Novamente com o intuito de assinalar a necessidade de reforçar o fornecimento de armas a Kiev, o presidente ucraniano apelou aos seus homólogos, dizendo que a França e a Alemanha podem dar início a um "momento de viragem" na guerra. "Quanto mais cedo a Ucrânia conseguir armas poderosas de longo alcance, quanto mais cedo os nossos pilotos conseguirem aviões modernos, mais forte será a nossa coligação", vincou.

Destino final: Bruxelas, "o caminho para casa"

Participar numa cimeira do Conselho Europeu, em Bruxelas, era, desde sempre, o ponto fulcral deste périplo: no coração da União Europeia, que a Ucrânia tanto quer integrar, Zelensky poderia reforçar os apelos de ajuda aos diferentes líderes. Um momento que ganha ainda mais simbolismo se se pensar que estamos a poucos dias de se assinalar um ano desde a invasão e quando existem indícios de que Moscovo prepara uma nova ofensiva.

Ora, Zelensky tinha passado a noite em França, depois do encontro com Macron e Scholz e, na quinta-feira de manhã, viajou com o homólogo francês em direção à capital belga. O avião que levou os dois chefes de Estado descolou de Villacoublay, perto de Paris, bem cedo, por volta das 8:30 (hora local).

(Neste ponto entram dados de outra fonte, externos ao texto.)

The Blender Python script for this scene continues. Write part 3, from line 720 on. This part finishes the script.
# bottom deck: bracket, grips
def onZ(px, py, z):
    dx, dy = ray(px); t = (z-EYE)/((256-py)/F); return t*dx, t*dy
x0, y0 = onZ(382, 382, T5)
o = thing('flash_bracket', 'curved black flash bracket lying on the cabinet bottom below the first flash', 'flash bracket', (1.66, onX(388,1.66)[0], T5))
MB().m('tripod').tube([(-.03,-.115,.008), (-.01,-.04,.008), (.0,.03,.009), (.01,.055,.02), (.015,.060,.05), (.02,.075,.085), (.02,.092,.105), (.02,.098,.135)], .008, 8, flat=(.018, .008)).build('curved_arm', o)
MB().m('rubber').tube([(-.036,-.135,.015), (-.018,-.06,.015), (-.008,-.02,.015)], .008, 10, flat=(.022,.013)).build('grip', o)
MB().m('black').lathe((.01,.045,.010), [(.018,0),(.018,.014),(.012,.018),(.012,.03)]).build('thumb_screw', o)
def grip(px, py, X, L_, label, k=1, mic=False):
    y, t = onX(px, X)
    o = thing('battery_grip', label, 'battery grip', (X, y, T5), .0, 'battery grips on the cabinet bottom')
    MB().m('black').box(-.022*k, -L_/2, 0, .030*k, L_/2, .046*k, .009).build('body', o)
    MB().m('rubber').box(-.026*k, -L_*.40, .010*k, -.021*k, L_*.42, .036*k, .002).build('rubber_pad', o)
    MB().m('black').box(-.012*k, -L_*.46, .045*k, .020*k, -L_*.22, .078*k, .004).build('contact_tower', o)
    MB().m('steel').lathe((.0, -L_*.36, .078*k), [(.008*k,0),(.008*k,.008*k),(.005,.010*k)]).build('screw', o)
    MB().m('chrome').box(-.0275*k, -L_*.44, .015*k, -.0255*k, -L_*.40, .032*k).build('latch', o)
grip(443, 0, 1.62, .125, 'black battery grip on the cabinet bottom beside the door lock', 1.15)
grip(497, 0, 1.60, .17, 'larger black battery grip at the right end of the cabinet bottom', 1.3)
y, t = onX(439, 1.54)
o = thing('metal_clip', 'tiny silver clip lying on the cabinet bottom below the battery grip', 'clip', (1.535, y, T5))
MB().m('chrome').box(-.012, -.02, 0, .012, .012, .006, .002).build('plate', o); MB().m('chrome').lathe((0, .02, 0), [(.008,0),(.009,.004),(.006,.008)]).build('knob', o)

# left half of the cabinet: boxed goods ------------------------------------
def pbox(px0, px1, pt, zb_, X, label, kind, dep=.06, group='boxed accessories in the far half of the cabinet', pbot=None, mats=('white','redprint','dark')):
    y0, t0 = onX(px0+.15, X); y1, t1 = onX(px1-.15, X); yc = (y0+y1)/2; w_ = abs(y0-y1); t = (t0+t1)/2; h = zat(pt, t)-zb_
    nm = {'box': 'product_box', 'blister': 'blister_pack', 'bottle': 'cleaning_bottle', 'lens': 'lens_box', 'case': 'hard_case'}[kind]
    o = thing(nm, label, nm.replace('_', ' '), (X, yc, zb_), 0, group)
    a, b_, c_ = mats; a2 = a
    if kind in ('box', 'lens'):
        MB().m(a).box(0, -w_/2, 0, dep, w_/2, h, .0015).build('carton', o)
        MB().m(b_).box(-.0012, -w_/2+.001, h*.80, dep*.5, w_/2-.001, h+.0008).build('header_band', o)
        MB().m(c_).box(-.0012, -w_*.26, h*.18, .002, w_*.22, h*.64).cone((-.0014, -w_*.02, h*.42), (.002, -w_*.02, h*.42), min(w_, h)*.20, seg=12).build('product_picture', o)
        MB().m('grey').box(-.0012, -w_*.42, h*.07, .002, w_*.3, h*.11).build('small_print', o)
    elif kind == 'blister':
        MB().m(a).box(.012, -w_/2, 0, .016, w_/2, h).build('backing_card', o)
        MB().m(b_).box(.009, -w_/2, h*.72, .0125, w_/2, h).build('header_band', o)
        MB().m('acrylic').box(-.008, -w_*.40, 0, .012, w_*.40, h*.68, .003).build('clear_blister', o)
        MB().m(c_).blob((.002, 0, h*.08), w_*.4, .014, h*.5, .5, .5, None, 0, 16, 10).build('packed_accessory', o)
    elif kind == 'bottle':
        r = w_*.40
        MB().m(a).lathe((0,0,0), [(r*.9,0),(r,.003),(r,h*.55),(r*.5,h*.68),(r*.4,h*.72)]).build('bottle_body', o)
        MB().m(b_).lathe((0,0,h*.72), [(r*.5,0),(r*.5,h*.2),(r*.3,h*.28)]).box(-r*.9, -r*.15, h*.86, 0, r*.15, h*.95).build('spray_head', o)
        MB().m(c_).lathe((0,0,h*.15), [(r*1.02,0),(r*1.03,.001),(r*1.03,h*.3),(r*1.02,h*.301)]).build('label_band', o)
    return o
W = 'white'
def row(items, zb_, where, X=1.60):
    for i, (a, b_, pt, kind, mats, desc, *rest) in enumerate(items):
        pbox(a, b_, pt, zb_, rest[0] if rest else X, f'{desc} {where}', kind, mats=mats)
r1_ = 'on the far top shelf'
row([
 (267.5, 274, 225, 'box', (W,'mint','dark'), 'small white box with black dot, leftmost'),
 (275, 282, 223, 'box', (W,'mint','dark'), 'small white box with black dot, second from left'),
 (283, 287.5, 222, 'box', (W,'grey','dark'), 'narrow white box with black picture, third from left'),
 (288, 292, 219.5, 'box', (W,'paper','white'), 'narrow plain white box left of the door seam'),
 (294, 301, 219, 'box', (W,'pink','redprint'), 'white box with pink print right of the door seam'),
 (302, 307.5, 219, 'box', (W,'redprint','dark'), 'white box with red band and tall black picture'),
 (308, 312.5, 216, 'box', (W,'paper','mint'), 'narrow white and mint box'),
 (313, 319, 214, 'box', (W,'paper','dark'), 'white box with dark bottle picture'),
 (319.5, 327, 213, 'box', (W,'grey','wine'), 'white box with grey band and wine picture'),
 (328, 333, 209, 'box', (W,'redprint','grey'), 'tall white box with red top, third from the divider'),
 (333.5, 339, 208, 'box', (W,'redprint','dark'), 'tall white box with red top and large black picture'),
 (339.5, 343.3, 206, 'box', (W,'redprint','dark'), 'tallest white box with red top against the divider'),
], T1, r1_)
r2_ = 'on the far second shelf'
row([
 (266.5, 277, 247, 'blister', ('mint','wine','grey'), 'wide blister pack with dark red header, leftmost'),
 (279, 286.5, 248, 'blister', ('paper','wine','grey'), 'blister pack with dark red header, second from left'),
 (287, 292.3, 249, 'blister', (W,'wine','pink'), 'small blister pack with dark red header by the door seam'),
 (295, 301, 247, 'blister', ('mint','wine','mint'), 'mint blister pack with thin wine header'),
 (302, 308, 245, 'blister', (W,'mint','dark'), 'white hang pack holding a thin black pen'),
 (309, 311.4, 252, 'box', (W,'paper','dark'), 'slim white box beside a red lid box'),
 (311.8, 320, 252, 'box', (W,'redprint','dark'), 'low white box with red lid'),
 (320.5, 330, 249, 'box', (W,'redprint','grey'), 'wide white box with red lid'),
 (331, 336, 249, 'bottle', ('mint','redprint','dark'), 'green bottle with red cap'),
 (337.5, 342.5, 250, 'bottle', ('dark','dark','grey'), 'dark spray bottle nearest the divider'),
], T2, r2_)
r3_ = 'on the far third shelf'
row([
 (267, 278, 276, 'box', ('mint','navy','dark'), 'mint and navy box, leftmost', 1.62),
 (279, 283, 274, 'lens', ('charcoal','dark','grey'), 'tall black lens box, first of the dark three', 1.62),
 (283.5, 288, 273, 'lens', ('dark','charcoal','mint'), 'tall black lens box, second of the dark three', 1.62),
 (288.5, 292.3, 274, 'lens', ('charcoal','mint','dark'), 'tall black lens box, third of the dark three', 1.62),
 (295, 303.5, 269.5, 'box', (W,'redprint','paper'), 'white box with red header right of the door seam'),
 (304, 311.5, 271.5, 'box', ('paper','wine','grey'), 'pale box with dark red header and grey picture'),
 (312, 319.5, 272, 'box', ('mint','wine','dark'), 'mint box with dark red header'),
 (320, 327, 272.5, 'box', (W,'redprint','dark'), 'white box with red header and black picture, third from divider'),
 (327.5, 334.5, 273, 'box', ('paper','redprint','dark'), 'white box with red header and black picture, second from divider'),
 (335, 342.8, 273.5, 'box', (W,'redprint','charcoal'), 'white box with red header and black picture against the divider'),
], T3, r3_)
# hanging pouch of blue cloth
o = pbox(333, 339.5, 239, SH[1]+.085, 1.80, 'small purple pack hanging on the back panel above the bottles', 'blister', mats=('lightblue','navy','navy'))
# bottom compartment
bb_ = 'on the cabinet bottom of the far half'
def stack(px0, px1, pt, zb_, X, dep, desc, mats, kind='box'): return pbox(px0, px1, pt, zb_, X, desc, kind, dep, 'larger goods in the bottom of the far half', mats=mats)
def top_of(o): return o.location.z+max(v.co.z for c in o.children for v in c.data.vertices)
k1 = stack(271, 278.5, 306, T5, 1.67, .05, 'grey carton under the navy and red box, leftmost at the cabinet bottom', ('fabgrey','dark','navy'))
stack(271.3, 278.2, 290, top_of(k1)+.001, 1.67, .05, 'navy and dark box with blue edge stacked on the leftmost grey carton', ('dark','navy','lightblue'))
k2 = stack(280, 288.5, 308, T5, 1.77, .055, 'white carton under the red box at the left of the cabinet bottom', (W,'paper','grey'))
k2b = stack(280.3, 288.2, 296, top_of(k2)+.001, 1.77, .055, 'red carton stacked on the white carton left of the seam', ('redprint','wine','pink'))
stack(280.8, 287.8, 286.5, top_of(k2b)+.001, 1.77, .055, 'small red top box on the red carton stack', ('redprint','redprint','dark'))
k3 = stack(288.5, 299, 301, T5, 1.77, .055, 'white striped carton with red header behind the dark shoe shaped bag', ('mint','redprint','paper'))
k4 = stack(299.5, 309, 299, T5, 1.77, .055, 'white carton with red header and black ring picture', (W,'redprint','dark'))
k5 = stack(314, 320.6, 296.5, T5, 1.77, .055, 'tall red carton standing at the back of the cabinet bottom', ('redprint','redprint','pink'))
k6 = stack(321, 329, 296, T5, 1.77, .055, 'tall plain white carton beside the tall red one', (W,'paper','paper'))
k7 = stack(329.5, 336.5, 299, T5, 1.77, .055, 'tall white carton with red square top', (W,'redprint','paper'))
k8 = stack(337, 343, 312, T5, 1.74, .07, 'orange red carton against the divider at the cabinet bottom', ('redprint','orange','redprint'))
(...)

A chegada ao Parlamento Europeu aconteceu já por volta das 11:00 (hora local). O chefe de Estado ucraniano foi recebido com pompa pelos representantes das diferentes instituições, desde Roberta Metsola, presidente do Parlamento Europeu, Charles Michel, presidente do Conselho Europeu e Ursula von der Leyen, presidente da Comissão Europeia, e teve vários encontros à margem desta cimeira. Foi ovacionado pelos líderes e deputados ali presentes, ouviu-se tanto o hino da União Europeia como o hino ucraniano.

Quanto ao discurso, como era expectável, Zelensky aproveitou a ocasião para agradecer o apoio aos diferentes países, pedir mais artilharia e defender a ideia de que "não há uma Europa livre sem uma Ucrânia livre". O presidente ucraniano afirmou que Kiev partilha "o modo de vida europeu" com os restantes 27 Estados-membros e que a União Europeia "é o caminho para casa". "Esta é a nossa Europa, estas são as nossas regras, este é o nosso modo de vida [...], e é o caminho para casa", completou.